Google’s removal of the “Tablets” section from the official Android website was a mistake, according to Hiroshi Lockheimer, the company’s Senior Vice President of Platforms and Ecosystems. The move raised a lot of speculation in recent days, having been widely interpreted as yet another signal that Alphabet’s subsidiary is moving away from single-purpose tablets in favor of a more aggressive push toward versatile mobile solutions. Mr. Lockheimer attributed the development to “a bug” deployed as part of an update to the Android website earlier this week, with the tablet section now once again being live as of Saturday evening PST.
The section itself doesn’t feature any new devices seeing how there aren’t many such products in the first place, with the only three tablets listed on the website being NVIDIA’s Shield Tablet K1, Samsung Galaxy Tab S2 8.0, and the Sony Xperia Z4. The Mountain View, California-based tech giant hasn’t deployed many tablet-specific features or improvements as part of the last several iterations of Android and showed no intentions of following up on the Pixel C slate from 2015. The company is now embracing the tablet form factor in the Chrome OS ecosystem, having collaborated with a number of electronics makers to deliver Chromebook tablets targeting the education segment earlier this year.

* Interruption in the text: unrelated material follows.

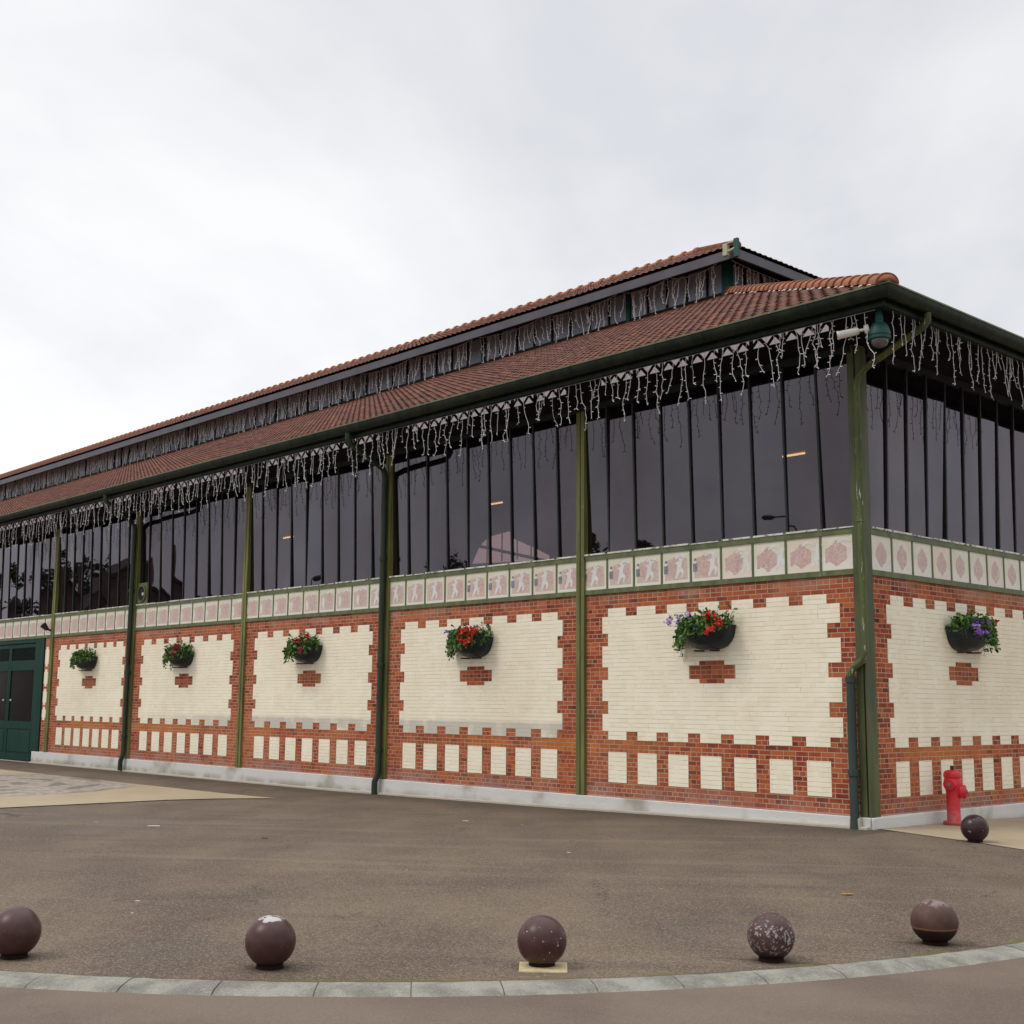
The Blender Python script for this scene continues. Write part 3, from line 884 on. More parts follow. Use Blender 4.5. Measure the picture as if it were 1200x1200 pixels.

Tablets remain one of the fastest-declining consumer electronics categories on the planet, with their global market shrinking for four years in a row now, according to a recent report conducted by the International Data Corporation. Samsung and Huawei are still expected to introduce a number of Android tablets in the second half of the year, though many other major OEMs such as Sony have seemingly abandoned the field entirely. As a result, most of the latest smartphone advancements such as bezel-less displays and artificial intelligence-powered solutions still haven’t made their way to contemporary slates.